Que el futuro es incierto es una certeza que secretamente nos desconcierta a todos. Sabemos, tenemos la absoluta certeza que habrá cada vez mejores definiciones televisivas, más variadas y musculosas bebidas gasificadas, nuevos y enredados modos de comunicarnos, espectáculos supra lunares que invitan a la envidia y al despilfarro. Pero el resto de las cosas, ¿hacia dónde se dirigen? ¿Qué lugar ocupamos en esta multiforme y agotadora máquina de la felicidad? ¿Alguien puede decirnos de una vez por todas para qué carajo necesitamos cada vez más elocuentes y sofisticados sostenes del divertimento?
Yo te entiendo. Yo, que escribo desde un lugar incierto y prolongado del mundo, te entiendo. Estás cansada. Estás harta del trabajo. Sonreís por la larga pasarela de la impropiedad y por dentro no das más. Por momentos sentís que el movimiento de las cosas crece como un gusano que se alimenta de tu propia alegría sólo para aceitar un poco más los engranajes de este tremendo y gigantesco baile en que se ha transformado el mundo. Por momentos (lo sé, me pasa) te sentís triste y vencida, lloriqueando en el peor lugar de la casa, no queriendo despegarte de la cama o tu felino favorito, como si sostenerse de alguna tangibilidad mundana pudiera reportar algún bienestar que merezca las ponderaciones del hallazgo.
Entonces déjame, esta vez, déjame decirte algunas cosas. Encuentra un hombre que te ame, que respete tus vicios y obsesiones, tus sueños más procaces. Descontrólate: exige ser amada. Deja de invertir tiempo en el humo y los entuertos de la noche, en hombres a los que tu mirada o la de cualquiera lo mismo da. Encuéntralo: despedácense juntos los cuerpos, tritúrense las vestiduras, atorníllense las corazonadas. No dejes de lado tus niñerías ni tus desmanes ni tus dulces e inesperados estragos. Respeta al otro, pero no adulteres tus extravagancias, tus singularidades como mujer, tus apuestas profesionales. Sé consciente: el problema no está en aquello que no te quiere, sino en por qué te parapetas en aquello que no te adora. Y sobre todas las cosas, no le des importancia a esta voz, a esta tremenda y silenciosa voz.
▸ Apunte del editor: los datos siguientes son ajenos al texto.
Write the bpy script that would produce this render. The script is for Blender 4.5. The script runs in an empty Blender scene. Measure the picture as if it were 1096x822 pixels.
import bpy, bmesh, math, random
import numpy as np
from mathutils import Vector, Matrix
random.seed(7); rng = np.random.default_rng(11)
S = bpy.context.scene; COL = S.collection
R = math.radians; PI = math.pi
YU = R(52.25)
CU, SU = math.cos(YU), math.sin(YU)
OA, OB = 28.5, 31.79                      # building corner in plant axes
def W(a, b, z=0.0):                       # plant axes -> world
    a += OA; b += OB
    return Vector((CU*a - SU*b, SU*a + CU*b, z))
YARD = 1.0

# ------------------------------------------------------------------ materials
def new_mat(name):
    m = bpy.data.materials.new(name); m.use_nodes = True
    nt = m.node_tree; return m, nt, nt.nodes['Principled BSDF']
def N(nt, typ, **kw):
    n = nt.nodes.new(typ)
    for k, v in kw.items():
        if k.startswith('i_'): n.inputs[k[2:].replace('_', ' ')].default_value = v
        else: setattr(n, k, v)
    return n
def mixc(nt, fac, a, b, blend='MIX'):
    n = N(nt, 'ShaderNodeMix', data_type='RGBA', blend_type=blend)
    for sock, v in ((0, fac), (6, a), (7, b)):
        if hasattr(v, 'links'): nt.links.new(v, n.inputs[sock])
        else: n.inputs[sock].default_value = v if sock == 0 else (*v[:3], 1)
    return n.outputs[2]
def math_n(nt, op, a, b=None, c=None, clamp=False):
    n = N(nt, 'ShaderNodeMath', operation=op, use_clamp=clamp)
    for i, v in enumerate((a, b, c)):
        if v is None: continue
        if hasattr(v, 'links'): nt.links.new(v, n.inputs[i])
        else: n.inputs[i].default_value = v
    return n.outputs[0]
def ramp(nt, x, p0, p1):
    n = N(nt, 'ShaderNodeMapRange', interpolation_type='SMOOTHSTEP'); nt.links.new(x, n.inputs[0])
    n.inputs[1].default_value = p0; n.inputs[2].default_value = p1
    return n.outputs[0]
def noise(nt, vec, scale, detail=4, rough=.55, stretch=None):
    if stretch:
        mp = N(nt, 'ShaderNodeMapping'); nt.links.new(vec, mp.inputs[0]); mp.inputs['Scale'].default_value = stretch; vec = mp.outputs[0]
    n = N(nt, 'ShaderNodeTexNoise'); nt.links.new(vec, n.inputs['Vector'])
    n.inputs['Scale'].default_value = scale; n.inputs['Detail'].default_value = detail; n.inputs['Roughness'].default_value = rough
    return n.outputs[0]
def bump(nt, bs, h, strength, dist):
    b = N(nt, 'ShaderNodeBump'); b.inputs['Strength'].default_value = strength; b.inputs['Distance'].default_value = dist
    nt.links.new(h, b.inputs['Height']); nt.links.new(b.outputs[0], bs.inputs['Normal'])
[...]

Vivimos en un mundo multiplicado de voces, y lo imprescindible es cerrar la computadora, acallar los celulares, clausurar los diarios y notificaciones. Probar, por un momento probar. La máquina de la alegría seguirá funcionando. Podrás volver cuando quieras. Pero busca lo imprescindible; atrévete a lo imposible. En pocas palabras: atosígate de amor.